Ergastolo anche in appello per Tomaso Bruno ed Elisabetta Boncompagni

di Sergio Bagnoli – Ieri pomeriggio ad Allahabad, capitale del popolosissimo Stato indiano dell’Uttar Pradesh, i giudici dell’Alta Corte hanno respinto il ricorso avanzato contro la condanna in primo grado di Tomaso Bruno di Albenga e della torinese Elisabetta Boncompagni accusati dell’omicidio dell’amico Francesco Montis, pure lui proveniente dal capoluogo subalpino, avvenuto in una stanza di una modesta pensione di Vanarasi, che dell’Uttar Pradesh fa parte, città santa dell’induismo nell’ormai lontano 2009. Montis, già malato, si era sentito male alla presenza dei due compagni di viaggio e, nonostante le disperate richieste d’aiuto avanzate al personale dell’albergo da Bruno e dalla Boncompagni, nulla si era potuto fare per salvargli la vita.

Questa è la versione dei fatti sempre sostenuta, negli ultimi due anni e mezzo, dagli avvocati difensori degli italiani e dalle famiglie dei condannati. La polizia indiana, però, avvalendosi anche delle contorte e contradditorie testimonianze del portiere della pensione ove i tre compagni di viaggio avevano preso alloggio, nonché degli incerti esami autoptici compiuti sul corpo della vittima da un odontoiatra, sin dalle prime ore successive alla morte di Montis ha sempre sostenuto la tesi dell’omicidio per futili motivi e da quel lontano giorno del 2009 ha sempre tenuto rinchiusi in carcere la Boncompagni e Bruno. Il primo grado del processo condotto dinnanzi al Tribunale di Vanarasi al cospetto di un giudice assai svogliato, che amava mandare il dibattimento per le lunghe, si concluse nella maniera più sfavorevole ai due giovani italiani che vennero condannati all’ergastolo. Secondo gli avvocati indiani di Bruno e della Boncompagni vi erano però concrete possibilità che la sentenza di primo grado potesse essere ribaltata in appello e così proposero ricorso.
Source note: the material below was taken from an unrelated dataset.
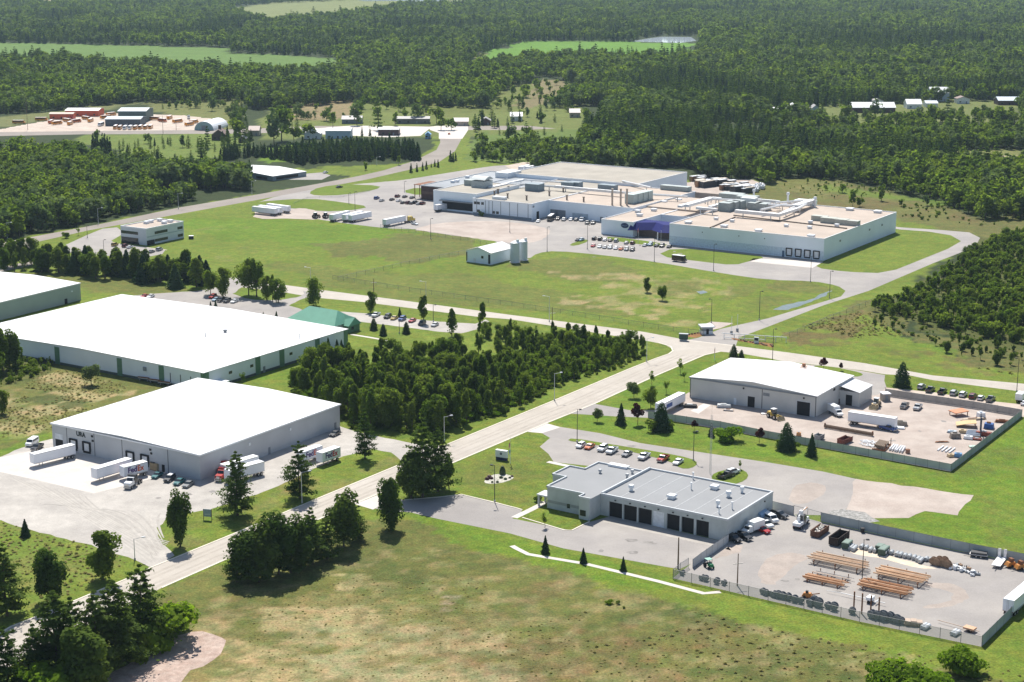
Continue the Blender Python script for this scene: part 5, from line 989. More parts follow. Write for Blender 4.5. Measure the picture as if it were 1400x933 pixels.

Ieri i giudici dell’alta Corte di Allahabad, città sacra ad Allah giacché nello Stato dell’Uttar Pradesh accanto ai tanti Indù vivono pure milioni di Musulmani, ha gelato le loro speranze ed ha confermato la sentenza di primo grado. Ora la prospettiva che Bruno e la Boncompagni debbano trascorrere il resto della loro vita dietro le sbarre di un puzzolente carcere indiano è più che concreta. I genitori dei due condannati sono immediatamente volati a Nuova Delh, la capitale dell’India ove ha sede la Corte Suprema che quasi certamente sarà chiamata ad esprimersi in ultima istanza sull’accaduto. Nella Capitale federale indiana, oltre ai loro avvocati, incontreranno pure l’Ambasciatore italiano Giacomo Sanfelice già chiamato a dipanare la spinosa questione dei nostri due marò Latorre e Girone che sempre gli indiani da mesi trattengono, prima in carcere e poi impedendogli di lasciare il Paese, accusandoli di omicidio.